Н.Я. Данилевский справедливо заметил, что идея самопожертвования может возникнуть только в религиозном сознании: «Требование нравственного образа действий есть не что иное, как требование самопожертвования. Самопожертвование есть высший нравственный закон. Собственно говоря, это тождественные понятия. Но единственное основание для самопожертвования есть бессмертие, вечность внутренней сущности человека; ибо для того, чтобы строгий закон нравственности или самопожертвования не был нелепостью, заключающей в себе внутреннее противоречие, очевидно, необходимо, чтобы он вытекал из внутренней природы того, кто должен на его основании действовать, точно так же, как и во всех природных, или, что то же самое, Божественных законах».
Так и «религиозно» мотивированный террорист не боится отдать жизнь за свои взгляды, живя ожиданием «рая», ждущего его сразу за взрывом. Точнее, он — псевдорелигиозно мотивированный, потому что ни одна из мировых религий по своей сущности не может призывать к убийству невиновных людей, тем более — иметь к этому хоть какое-то отношение.
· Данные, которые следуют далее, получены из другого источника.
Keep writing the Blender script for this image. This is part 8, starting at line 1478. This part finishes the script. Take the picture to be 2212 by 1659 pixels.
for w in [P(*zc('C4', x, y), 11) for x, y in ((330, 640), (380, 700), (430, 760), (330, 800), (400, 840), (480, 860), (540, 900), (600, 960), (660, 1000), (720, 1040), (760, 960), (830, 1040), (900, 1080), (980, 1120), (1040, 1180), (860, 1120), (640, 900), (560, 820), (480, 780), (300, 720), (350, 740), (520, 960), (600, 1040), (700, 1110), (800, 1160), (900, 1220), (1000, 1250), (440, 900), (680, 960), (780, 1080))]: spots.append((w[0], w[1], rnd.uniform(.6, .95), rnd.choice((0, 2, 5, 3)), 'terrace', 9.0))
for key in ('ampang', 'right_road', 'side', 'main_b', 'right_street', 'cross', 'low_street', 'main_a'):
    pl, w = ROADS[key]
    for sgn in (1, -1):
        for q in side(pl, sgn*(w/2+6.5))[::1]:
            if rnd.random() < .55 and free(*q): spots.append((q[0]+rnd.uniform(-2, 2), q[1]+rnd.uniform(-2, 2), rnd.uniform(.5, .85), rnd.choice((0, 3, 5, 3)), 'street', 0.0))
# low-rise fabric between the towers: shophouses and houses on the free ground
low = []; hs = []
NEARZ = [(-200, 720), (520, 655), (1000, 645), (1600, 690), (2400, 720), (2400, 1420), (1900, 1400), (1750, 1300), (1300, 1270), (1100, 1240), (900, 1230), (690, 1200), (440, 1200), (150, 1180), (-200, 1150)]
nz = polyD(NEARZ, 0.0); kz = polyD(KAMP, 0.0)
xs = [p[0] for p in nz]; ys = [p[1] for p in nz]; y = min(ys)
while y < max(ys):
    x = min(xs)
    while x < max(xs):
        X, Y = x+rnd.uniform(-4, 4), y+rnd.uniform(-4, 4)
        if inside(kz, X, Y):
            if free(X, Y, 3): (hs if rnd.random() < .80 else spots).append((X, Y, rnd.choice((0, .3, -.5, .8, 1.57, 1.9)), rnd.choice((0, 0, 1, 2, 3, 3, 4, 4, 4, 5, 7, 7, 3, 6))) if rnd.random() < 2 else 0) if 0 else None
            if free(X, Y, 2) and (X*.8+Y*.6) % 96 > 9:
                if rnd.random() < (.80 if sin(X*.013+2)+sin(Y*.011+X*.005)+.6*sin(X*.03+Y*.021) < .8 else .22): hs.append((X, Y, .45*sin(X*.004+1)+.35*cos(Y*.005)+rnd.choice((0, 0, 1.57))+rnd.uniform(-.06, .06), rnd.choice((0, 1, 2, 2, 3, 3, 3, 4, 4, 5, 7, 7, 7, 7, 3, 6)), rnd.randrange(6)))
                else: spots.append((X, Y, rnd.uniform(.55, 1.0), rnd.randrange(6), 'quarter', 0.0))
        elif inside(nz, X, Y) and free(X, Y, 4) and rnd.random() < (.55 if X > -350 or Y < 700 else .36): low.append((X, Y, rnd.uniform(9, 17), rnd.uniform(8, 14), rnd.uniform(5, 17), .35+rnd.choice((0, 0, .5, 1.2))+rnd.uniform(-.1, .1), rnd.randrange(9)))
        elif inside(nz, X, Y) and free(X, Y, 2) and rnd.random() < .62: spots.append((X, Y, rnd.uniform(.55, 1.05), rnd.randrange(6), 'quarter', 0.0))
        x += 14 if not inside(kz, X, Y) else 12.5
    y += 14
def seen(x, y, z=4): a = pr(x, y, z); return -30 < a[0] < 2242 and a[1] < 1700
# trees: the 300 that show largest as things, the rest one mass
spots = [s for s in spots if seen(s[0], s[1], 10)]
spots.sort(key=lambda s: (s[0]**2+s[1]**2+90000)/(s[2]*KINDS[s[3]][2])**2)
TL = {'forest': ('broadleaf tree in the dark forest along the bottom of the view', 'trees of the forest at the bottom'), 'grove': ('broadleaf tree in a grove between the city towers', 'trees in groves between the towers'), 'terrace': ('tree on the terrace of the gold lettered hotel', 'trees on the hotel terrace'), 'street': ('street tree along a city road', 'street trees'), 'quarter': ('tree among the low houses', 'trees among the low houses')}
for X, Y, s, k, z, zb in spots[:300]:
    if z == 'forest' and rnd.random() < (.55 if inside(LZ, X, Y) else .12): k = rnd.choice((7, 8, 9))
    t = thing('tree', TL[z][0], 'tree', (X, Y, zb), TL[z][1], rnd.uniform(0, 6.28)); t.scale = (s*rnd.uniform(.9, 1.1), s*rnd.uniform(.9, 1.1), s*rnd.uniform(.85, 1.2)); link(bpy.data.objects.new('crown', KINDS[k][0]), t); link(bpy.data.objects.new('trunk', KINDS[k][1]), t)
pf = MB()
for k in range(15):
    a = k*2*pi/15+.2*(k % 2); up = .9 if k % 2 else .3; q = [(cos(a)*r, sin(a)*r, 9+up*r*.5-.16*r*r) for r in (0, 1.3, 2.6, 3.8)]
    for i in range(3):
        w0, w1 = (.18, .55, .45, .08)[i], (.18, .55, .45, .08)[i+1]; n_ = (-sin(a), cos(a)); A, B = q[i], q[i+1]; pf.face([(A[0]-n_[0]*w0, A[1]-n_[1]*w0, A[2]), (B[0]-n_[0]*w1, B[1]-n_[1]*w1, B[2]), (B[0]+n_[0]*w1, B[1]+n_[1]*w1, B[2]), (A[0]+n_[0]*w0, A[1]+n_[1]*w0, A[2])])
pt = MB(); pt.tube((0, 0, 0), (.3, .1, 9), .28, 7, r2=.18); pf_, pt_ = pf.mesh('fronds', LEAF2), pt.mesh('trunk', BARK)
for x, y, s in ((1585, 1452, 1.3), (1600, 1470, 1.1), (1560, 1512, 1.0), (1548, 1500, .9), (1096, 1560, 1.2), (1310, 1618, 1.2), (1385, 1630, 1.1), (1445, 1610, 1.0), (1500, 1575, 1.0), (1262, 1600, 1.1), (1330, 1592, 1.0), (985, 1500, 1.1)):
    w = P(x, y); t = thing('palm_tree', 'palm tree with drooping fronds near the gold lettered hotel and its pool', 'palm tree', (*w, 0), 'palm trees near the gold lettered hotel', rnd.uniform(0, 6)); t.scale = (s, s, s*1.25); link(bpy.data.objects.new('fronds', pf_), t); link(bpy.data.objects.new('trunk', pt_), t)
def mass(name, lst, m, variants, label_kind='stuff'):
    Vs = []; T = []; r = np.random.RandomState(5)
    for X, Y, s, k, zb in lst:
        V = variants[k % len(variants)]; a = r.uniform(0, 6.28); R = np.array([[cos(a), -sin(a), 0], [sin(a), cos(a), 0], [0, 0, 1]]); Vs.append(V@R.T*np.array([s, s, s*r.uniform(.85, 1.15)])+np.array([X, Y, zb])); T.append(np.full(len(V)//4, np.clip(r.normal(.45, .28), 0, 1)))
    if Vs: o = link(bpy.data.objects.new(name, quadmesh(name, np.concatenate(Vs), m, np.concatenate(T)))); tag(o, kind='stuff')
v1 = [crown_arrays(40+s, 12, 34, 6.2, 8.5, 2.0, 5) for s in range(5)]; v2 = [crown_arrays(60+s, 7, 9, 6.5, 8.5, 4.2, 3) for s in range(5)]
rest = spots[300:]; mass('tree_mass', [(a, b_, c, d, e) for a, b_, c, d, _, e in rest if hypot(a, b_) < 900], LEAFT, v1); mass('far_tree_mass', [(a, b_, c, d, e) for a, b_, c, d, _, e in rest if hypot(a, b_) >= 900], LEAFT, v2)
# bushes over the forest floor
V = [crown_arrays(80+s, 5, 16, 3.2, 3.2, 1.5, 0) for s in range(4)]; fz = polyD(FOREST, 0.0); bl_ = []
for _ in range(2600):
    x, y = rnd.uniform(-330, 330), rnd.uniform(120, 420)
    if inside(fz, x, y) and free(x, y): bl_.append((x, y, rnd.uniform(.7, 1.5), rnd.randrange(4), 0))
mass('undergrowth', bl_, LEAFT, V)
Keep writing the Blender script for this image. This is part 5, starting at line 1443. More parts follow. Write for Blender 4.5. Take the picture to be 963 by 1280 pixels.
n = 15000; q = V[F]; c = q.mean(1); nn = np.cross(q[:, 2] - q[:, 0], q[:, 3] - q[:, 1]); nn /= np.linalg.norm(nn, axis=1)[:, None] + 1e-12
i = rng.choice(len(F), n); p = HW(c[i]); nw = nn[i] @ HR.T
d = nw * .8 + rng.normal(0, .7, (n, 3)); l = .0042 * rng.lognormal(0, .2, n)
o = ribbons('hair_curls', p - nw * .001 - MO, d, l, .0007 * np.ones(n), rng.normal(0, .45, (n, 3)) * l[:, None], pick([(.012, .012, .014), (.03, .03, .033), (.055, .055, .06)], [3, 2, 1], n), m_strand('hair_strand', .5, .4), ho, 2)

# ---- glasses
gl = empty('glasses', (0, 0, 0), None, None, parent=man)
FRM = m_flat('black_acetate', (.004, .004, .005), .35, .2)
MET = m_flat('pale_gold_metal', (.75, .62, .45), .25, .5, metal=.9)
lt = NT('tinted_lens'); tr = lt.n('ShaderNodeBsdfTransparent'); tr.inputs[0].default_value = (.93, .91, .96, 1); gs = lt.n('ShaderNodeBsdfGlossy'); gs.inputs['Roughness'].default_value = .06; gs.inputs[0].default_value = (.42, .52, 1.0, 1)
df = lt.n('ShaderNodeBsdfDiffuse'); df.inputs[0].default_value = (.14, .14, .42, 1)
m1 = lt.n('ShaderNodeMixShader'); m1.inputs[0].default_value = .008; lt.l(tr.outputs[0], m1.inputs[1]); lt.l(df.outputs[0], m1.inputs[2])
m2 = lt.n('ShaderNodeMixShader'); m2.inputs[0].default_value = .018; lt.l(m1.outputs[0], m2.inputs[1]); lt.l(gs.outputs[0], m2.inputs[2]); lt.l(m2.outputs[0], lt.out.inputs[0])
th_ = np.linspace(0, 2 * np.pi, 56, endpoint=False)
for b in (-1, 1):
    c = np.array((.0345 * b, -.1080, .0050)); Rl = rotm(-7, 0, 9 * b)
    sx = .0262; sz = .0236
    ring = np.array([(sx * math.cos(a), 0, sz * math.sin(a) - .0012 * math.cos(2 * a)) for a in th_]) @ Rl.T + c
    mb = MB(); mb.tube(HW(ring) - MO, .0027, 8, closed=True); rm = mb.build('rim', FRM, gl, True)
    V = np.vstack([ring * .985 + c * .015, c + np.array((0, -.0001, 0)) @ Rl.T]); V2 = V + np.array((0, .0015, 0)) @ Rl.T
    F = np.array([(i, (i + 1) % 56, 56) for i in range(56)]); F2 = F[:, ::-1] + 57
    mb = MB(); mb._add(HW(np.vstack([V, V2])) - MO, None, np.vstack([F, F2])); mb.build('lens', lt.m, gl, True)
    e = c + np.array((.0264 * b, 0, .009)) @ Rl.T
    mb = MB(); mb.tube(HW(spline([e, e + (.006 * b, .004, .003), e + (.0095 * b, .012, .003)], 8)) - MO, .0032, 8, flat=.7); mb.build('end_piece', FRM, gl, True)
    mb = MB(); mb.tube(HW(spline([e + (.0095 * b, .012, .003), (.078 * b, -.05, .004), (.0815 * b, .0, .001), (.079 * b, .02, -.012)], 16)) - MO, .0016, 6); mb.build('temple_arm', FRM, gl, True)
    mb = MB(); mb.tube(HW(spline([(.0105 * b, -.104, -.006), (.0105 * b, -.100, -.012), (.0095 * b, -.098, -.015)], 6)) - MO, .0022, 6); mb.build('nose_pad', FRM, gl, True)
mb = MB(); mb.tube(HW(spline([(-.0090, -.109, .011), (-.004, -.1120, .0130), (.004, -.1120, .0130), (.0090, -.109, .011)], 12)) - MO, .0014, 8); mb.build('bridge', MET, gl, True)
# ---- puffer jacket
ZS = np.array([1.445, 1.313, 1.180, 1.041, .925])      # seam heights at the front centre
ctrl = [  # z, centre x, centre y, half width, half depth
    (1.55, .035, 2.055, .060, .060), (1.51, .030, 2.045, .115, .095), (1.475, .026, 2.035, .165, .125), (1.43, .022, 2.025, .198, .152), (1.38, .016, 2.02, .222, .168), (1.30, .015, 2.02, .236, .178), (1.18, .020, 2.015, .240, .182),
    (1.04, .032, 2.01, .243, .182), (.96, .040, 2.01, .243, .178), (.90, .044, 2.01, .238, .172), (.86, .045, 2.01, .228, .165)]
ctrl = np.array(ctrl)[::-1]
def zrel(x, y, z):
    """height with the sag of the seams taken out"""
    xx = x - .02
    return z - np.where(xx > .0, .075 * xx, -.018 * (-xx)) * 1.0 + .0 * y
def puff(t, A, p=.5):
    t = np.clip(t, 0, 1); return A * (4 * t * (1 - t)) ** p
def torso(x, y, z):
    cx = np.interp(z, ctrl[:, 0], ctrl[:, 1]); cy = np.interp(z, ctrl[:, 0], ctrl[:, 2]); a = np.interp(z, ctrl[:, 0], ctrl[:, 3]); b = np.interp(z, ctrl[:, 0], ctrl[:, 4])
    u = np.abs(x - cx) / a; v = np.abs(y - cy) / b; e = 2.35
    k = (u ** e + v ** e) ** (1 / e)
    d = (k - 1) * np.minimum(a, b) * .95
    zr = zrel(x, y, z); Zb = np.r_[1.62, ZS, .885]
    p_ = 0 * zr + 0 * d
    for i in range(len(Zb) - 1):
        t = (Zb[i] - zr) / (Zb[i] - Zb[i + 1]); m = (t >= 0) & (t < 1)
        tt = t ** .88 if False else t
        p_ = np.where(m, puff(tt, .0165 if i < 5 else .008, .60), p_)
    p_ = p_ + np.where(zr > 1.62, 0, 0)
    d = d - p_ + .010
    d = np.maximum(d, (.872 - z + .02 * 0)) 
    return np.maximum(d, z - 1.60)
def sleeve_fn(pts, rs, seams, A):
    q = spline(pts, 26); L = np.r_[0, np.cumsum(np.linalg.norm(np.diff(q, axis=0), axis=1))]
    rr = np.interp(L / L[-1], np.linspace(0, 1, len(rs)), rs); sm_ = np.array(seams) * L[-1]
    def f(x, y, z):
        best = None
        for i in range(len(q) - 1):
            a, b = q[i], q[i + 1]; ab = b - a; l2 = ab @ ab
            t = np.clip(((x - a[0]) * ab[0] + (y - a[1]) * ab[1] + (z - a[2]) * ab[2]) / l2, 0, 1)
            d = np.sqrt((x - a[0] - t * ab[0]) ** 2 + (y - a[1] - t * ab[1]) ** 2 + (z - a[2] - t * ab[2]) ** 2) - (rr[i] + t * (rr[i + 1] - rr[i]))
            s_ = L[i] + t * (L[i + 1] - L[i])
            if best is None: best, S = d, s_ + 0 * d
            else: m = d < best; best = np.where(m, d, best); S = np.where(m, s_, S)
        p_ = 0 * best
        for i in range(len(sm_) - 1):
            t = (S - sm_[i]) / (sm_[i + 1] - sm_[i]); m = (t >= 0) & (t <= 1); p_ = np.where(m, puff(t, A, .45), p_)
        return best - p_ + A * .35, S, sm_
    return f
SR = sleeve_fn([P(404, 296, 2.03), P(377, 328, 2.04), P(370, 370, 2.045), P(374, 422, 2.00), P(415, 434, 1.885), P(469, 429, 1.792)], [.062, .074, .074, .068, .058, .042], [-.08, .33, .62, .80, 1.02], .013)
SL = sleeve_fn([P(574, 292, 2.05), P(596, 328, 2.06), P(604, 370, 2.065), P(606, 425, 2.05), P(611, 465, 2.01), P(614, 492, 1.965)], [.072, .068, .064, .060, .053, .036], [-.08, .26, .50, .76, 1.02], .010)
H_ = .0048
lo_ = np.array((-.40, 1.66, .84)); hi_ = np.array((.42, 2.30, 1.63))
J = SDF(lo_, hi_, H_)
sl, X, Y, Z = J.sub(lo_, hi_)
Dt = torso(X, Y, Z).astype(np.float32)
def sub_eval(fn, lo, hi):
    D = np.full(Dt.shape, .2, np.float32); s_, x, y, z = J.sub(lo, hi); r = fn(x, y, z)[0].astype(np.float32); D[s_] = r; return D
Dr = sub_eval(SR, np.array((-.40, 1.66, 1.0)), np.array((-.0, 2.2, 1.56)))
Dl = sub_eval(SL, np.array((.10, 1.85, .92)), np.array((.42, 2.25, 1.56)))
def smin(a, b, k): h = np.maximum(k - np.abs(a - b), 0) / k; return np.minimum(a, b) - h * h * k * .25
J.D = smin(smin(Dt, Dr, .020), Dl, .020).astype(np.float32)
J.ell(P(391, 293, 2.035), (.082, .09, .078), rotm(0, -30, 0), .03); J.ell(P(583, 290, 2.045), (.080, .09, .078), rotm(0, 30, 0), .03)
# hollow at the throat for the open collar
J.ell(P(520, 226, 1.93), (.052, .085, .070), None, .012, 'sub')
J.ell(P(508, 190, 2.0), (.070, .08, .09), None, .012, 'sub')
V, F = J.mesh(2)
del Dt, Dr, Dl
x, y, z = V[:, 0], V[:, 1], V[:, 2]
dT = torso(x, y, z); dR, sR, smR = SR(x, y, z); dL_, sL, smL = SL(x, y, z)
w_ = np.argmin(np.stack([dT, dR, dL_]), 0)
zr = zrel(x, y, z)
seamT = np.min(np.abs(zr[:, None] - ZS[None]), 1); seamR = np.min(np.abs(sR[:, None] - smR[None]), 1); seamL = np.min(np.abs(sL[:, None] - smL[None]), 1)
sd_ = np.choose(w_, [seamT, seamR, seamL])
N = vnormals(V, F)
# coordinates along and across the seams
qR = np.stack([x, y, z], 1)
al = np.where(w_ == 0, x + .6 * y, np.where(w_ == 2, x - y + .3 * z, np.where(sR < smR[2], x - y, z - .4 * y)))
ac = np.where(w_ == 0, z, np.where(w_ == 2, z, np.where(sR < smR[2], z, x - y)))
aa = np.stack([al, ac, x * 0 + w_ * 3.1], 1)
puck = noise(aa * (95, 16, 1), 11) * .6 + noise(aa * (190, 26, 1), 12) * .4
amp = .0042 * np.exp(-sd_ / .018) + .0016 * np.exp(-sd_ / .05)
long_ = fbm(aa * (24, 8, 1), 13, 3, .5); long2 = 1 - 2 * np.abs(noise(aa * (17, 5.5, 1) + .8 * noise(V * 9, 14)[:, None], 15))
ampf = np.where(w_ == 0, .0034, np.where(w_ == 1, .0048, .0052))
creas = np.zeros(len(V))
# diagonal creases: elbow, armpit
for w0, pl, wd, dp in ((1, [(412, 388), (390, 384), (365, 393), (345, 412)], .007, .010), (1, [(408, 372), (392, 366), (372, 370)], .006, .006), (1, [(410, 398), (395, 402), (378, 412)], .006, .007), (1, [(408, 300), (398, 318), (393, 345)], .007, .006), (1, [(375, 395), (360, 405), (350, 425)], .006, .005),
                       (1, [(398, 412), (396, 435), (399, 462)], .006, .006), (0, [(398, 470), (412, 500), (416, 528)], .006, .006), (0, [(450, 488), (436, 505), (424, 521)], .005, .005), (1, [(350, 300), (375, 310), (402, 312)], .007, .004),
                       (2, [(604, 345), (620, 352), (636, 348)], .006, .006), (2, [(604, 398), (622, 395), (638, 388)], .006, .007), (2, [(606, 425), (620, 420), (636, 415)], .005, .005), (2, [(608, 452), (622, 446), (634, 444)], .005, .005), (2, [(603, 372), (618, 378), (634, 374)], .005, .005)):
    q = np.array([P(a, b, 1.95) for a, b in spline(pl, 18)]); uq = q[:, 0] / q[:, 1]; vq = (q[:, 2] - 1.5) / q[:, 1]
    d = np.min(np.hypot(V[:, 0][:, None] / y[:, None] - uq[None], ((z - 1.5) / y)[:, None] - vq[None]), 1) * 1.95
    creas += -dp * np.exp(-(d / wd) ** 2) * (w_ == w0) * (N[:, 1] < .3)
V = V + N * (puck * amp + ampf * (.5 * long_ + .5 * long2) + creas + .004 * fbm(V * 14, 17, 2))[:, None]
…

А современный безрелигиозный человек строит себе рай на земле под лозунгом комфорта. Собственно, по этому слабому месту терроризм сегодня и бьет, выигрывая ценностное противостояние у потребительского сознания, которое объявило высшей, абсолютной ценностью человеческую жизнь как таковую (без связи с Творцом), точнее — жизненный комфорт человека.
Для серьезного противодействия терроризму обществу необходима укорененность в традиции, в которой есть ценности, не только сопоставимые, но и, так сказать, превосходящие. Профессиональная война с террором — компетенция спецслужб, но для противостояния терроризму как некой системе ценностей как раз и должен быть востребован религиозный опыт. Для того чтобы дать людям ценности, которые помогут победить страх. И в каком-то смысле победа над этим страхом станет победой над терроризмом, у которого цель по большому счету одна — вселить в каждого мысль, что его в любую минуту могут убить. После очередного теракта людям страшно включать телевизор, выходить на улицу, оставаться дома — везде может рвануть. Но, видимо, если тебе так страшно умереть, ты не очень внятно понимаешь, зачем ты живешь.
Это не значит, что надо с гордо поднятой головой бросаться навстречу взрывам. Но настроения в обществе должны быть иными. На ценностном уровне мы должны побеждать террористов, а не терпеть от них поражение. У общества должна быть такая нравственная ценностная почва, которую было бы невозможно выбить из-под наших ног угрозами терактов.
Сегодня Русская Православная Церковь во главе с Патриархом поминает жертв столичной трагедии годовой давности — а вместе с ними всех невинно убиенных от рук террористов. А еще православным верующим меньше месяца осталось до Пасхи — главного праздника, говорящего о победе Христа над смертью. «Смерть! Где твое жало?» — спрашивает святитель Иоанн Златоуст в своем знаменитом слове на Пасху. И перед этой победой, которая последовала за смертью невинно Убиенного, безоружны любые попытки устрашения.